Tianfeng, majalah yang dikuasai "Three-Self Movement", melabeli Wang 
Ming Dao sebagai "kriminal bagi orang China, bagi gereja, dan bagi 
sejarah".

Pada tanggal 7 Agustus 1955, Wang berkhotbah untuk yang terakhir 
kalinya di gereja. Selama tiga puluh tahun, ia melayani tanpa lelah 
untuk menunjukkan kepada negaranya bahwa pengharapan mereka yang 
sejati hanya dapat ditemukan pada karya pengudusan oleh Kristus dan 
ketaatan kepada firman-Nya. Khotbahnya yang terakhir itu menunjukkan 
bahwa para pemimpin gereja TSPM telah mengkhianati Yesus di China.

Pada tengah malam, polisi mendatangi rumah Wang dan menjebloskannya ke 
penjara tanpa tuduhan apa pun, ia dipisahkan dari istrinya dengan 
tidak mengetahui bahwa istrinya juga dipenjarakan.
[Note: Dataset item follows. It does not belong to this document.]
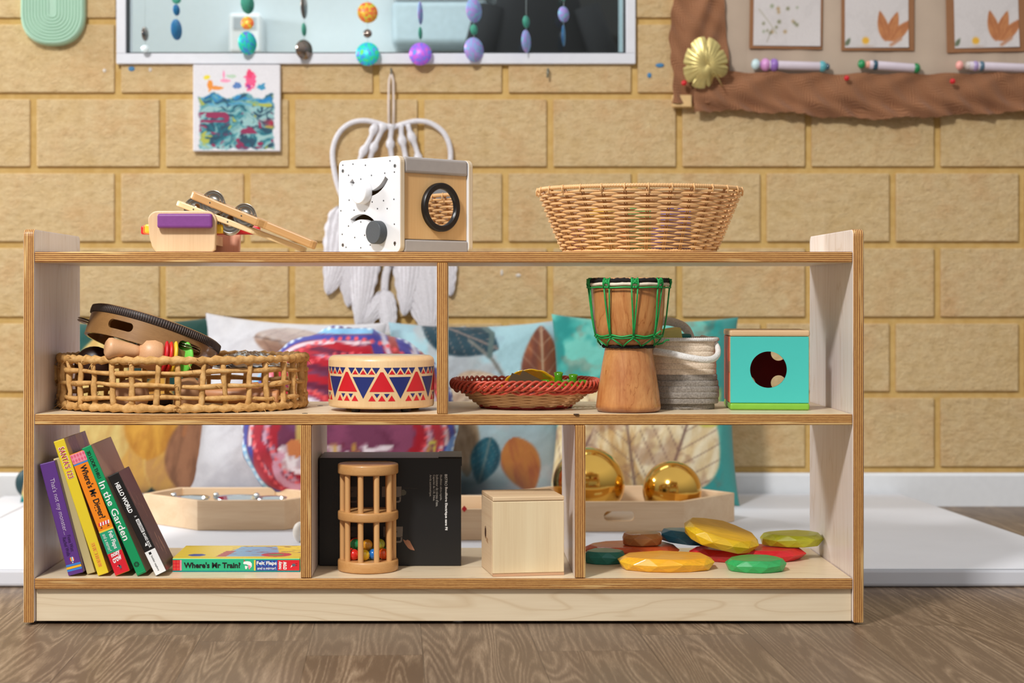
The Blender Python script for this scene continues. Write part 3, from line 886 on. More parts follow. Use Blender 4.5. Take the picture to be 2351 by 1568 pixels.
for j, zz in enumerate((.0210, .0400, .0590)):
    pts = []
    n = NV * 5
    for i in range(n):
        a = 2 * PI * i / n; k = math.cos(a * NV / 2 + j * PI)
        wz = .0018 * math.sin(3 * a + j * 2) + .0008 * math.sin(11 * a + j)
        pts.append(ell(RX - .0005 + .0032 * k, RY - .0005 + .0032 * k, zz + wz, a))
    b.tube(pts, [.0035 + .0007 * math.sin(i * .37 + j) for i in range(n)], M_SEAG, seg=6, closed=True)
b.build('strands', t)
b = MB()
for i in range(NV):
    a = 2 * PI * i / NV + rj.uniform(-.02, .02); lean = rj.uniform(-.03, .03)
    pts = [ell(RX + .0012 * math.sin(q * 2 + i), RY + .0012 * math.sin(q * 2 + i), .006 + (BH - .008) * q / 6, a + lean * q / 6) for q in range(7)]
    b.tube(pts, [.0047 * rj.uniform(.75, 1.1) for _ in pts], M_SEAG, seg=6, flat=.55)
b.build('uprights', t)
b = MB()
for i in range(110):                                            # frayed ends
    a = rj.uniform(0, 2 * PI); z = rj.choice((BH, BH - .004, .008, .02, .04, .006)); p = ell(RX + .003, RY + .003, z, a)
    o_ = Vector((math.cos(a), math.sin(a), 0)) * rj.uniform(.002, .007); q = p + o_ * .6 + Vector((rj.uniform(-.006, .006), 0, rj.uniform(-.008, .006))); s_ = q + o_ * .5 + Vector((rj.uniform(-.004, .004), 0, rj.uniform(-.006, .002)))
    b.tube([p, q, s_], [.0007, .0005, .0002], M_SEAG, seg=4)
for i in range(5):
    p = ell(RX + .006, RY + .004, .035 + i * .002, PI * 1.02 + i * .03); b.tube([p, p + Vector((-.004, .003, .012)), p + Vector((.002, 0, .02))], .006, M_SEAG, seg=6, flat=.3)
fr_ = b.build('frayed_strands', t); fr_['kind'] = 'stuff'
b = MB(); b.lathe([(0, 0), (1, 0), (1, .003), (0, .003)], M_SEAG, seg=64, M=Matrix.Translation((0, 0, .0012)), fn=lambda a, r, z: (math.cos(a) * (RX - .006), math.sin(a) * (RY - .006))); b.build('base', t)

# tambourine tilted on the basket
M_TAMB = wood('brown_tambourine_wood', rgb(158, 118, 72), rgb(130, 92, 52), 'X', .3, coat=.4)
M_SKIN = plain('tan_drum_skin', rgb(172, 134, 92), .6)
def ribbed_mat():
    m, nt, b = newmat('black_ribbed_tape'); setb(b, .45)
    b.inputs['Base Color'].default_value = rgb(46, 38, 36)
    return m
M_RIB = ribbed_mat()
TR, THH = .0985, .0450
tb = thing('tambourine', 'brown wooden tambourine with a black ribbed edge, tilted on the seagrass basket', 'tambourine')
cpt = P(350, 780, .135)
R_ = Matrix.Rotation(math.radians(17.0), 3, 'Y') @ Matrix.Rotation(math.radians(-11), 3, 'X')
tb.matrix_world = Matrix.Translation(cpt) @ R_.to_4x4()
b = MB(); b.lathe([(TR - .005, -THH / 2), (TR, -THH / 2), (TR, THH / 2), (TR - .005, THH / 2), (TR - .005, -THH / 2)], M_TAMB, seg=96)
b.sm = [True] * len(b.sm)
shell = b.build('shell', tb)
slots_a = [-PI / 2 + math.radians(x) for x in (-22, 44, -88, 104, 158, 214)]
cuts = []
for a in slots_a:
    c = MB(); c.M = Matrix.Rotation(a, 4, 'Z')
    c.prism([(p[0], p[1] - .004) for p in rrect(.042, .0135, .0062, 4)], TR - .02, TR + .02, M_TAMB, plane='YZ'); cuts.append(c)
carve(shell, cuts)
me = shell.data; nl = []
for p in me.polygons:
    fn_ = p.normal
    for li in p.loop_indices:
        co_ = me.vertices[me.loops[li].vertex_index].co; rd = Vector((co_.x, co_.y, 0)).normalized()
        dt = fn_.dot(rd); nl.append(rd if dt > .9 else (-rd if dt < -.9 else fn_.copy()))
me.normals_split_custom_set(nl)
b = MB(); n = 170; prof = []
b.lathe([(TR + .0002, THH / 2 - .0125), (TR + .0014, THH / 2 - .0120), (TR + .0014, THH / 2 - .0012), (TR + .0004, THH / 2 - .0004)], M_RIB, seg=120)
for i in range(n):
    a = 2 * PI * i / n; c_, s_ = math.cos(a), math.sin(a)
    b.tube([(c_ * (TR + .0014), s_ * (TR + .0014), THH / 2 - .0115), (c_ * (TR + .0019), s_ * (TR + .0019), THH / 2 - .0062), (c_ * (TR + .0014), s_ * (TR + .0014), THH / 2 - .0012)], .0011, plain('grey_rib', rgb(92, 80, 76), .4), seg=4)
b.build('ribbed_band', tb)
b = MB(); b.lathe([(0, THH / 2 + .0022), (TR - .012, THH / 2 + .0022), (TR - .002, THH / 2 + .0010), (TR + .0002, THH / 2 - .0004)], M_SKIN, seg=96); b.build('drum_skin', tb)
for a in slots_a[1:]:
    for dz in (-.0055, -.0020):
        b = MB(); b.lathe([(0, .001), (.005, .001), (.008, 0), (.0165, .0003), (.0175, .001), (.0175, .0004), (.0165, -.0004), (0, 0)], M_STEEL, seg=28, M=Matrix.Rotation(a, 4, 'Z') @ Matrix.Translation((TR - .006 + (.006 if a < -2.7 else 0), 0, dz)))
        b.build('jingle', tb)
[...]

Pembebasan dan Penahanan Kembali

Pemerintah komunis memakai berbagai cara untuk mematahkan perlawanan 
pria yang menghalangi rencana mereka ini. Setelah selama setahun 
mengalami penganiayaan yang luar biasa, Wang mendapat informasi 
mengenai penangkapan besar-besaran atas orang-orang percaya yang setia 
kepada Alkitab dan bersimpati terhadapnya. Kemudian, datanglah kabar 
mengenai Jing Wun. Dikabarkan kepadanya bahwa Jing Wun juga ikut 
ditangkap dan tidak dapat makan karena keadaan kesehatannya. Berita 
itu menghancurkan sang "manusia besi" ini. Maka, ia pun "mengakui" 
kejahatan-kejahatan yang tidak pernah dilakukannya, bahkan bersedia 
bergabung dengan TSPM dan berkhotbah untuk mereka. Dan, setelah ia 
menandatangani dokumen yang menyebutkan bahwa ia adalah seorang kontra 
revolusioner, ia dan Jing Wun pun dibebaskan.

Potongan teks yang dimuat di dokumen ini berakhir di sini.